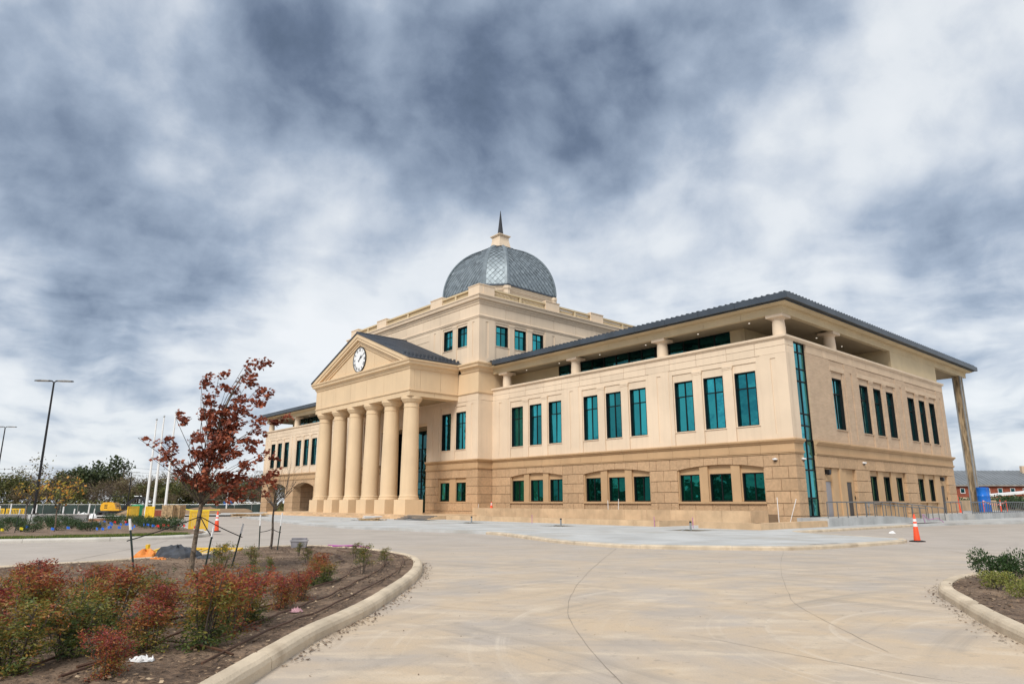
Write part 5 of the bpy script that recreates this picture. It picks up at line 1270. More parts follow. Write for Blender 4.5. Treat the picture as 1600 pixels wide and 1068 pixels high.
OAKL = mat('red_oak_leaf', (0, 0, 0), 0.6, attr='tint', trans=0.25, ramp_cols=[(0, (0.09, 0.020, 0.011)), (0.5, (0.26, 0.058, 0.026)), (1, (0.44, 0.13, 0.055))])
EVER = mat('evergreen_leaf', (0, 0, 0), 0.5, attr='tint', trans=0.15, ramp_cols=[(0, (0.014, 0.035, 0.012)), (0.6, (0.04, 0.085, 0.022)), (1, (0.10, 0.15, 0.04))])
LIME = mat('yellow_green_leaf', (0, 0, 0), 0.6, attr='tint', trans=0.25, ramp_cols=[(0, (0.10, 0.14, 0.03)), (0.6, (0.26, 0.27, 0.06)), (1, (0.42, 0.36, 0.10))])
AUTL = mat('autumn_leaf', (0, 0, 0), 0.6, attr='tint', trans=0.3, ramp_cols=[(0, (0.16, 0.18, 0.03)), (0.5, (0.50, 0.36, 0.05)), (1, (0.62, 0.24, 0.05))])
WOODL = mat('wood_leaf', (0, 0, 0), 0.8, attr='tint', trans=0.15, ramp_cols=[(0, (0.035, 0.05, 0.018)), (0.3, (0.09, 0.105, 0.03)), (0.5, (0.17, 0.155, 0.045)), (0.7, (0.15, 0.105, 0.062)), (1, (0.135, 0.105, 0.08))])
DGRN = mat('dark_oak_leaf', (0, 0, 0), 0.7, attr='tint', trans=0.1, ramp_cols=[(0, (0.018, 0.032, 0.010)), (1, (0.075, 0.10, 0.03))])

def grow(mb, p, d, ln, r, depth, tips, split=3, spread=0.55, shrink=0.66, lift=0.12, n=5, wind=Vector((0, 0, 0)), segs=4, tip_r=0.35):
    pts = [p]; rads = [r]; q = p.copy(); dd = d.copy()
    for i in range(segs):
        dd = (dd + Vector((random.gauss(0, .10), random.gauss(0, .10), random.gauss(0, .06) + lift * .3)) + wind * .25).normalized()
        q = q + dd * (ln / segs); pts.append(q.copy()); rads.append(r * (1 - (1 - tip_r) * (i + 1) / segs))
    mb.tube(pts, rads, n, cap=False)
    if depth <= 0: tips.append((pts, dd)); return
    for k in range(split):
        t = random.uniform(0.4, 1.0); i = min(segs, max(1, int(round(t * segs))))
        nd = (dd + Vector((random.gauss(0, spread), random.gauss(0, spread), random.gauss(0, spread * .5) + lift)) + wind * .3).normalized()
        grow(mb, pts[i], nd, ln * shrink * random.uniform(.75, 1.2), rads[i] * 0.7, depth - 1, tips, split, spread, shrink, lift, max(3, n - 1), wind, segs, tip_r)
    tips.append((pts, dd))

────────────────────

#### [STATED GOAL]
The material above holds pictures; copy everything else in it exactly.

#### [TASK OUTPUT]
Write part 5 of the bpy script that recreates this picture. It picks up at line 1270. More parts follow. Write for Blender 4.5. Treat the picture as 1600 pixels wide and 1068 pixels high.
OAKL = mat('red_oak_leaf', (0, 0, 0), 0.6, attr='tint', trans=0.25, ramp_cols=[(0, (0.09, 0.020, 0.011)), (0.5, (0.26, 0.058, 0.026)), (1, (0.44, 0.13, 0.055))])
EVER = mat('evergreen_leaf', (0, 0, 0), 0.5, attr='tint', trans=0.15, ramp_cols=[(0, (0.014, 0.035, 0.012)), (0.6, (0.04, 0.085, 0.022)), (1, (0.10, 0.15, 0.04))])
LIME = mat('yellow_green_leaf', (0, 0, 0), 0.6, attr='tint', trans=0.25, ramp_cols=[(0, (0.10, 0.14, 0.03)), (0.6, (0.26, 0.27, 0.06)), (1, (0.42, 0.36, 0.10))])
AUTL = mat('autumn_leaf', (0, 0, 0), 0.6, attr='tint', trans=0.3, ramp_cols=[(0, (0.16, 0.18, 0.03)), (0.5, (0.50, 0.36, 0.05)), (1, (0.62, 0.24, 0.05))])
WOODL = mat('wood_leaf', (0, 0, 0), 0.8, attr='tint', trans=0.15, ramp_cols=[(0, (0.035, 0.05, 0.018)), (0.3, (0.09, 0.105, 0.03)), (0.5, (0.17, 0.155, 0.045)), (0.7, (0.15, 0.105, 0.062)), (1, (0.135, 0.105, 0.08))])
DGRN = mat('dark_oak_leaf', (0, 0, 0), 0.7, attr='tint', trans=0.1, ramp_cols=[(0, (0.018, 0.032, 0.010)), (1, (0.075, 0.10, 0.03))])

def grow(mb, p, d, ln, r, depth, tips, split=3, spread=0.55, shrink=0.66, lift=0.12, n=5, wind=Vector((0, 0, 0)), segs=4, tip_r=0.35):
    pts = [p]; rads = [r]; q = p.copy(); dd = d.copy()
    for i in range(segs):
        dd = (dd + Vector((random.gauss(0, .10), random.gauss(0, .10), random.gauss(0, .06) + lift * .3)) + wind * .25).normalized()
        q = q + dd * (ln / segs); pts.append(q.copy()); rads.append(r * (1 - (1 - tip_r) * (i + 1) / segs))
    mb.tube(pts, rads, n, cap=False)
    if depth <= 0: tips.append((pts, dd)); return
    for k in range(split):
        t = random.uniform(0.4, 1.0); i = min(segs, max(1, int(round(t * segs))))
        nd = (dd + Vector((random.gauss(0, spread), random.gauss(0, spread), random.gauss(0, spread * .5) + lift)) + wind * .3).normalized()
        grow(mb, pts[i], nd, ln * shrink * random.uniform(.75, 1.2), rads[i] * 0.7, depth - 1, tips, split, spread, shrink, lift, max(3, n - 1), wind, segs, tip_r)
    tips.append((pts, dd))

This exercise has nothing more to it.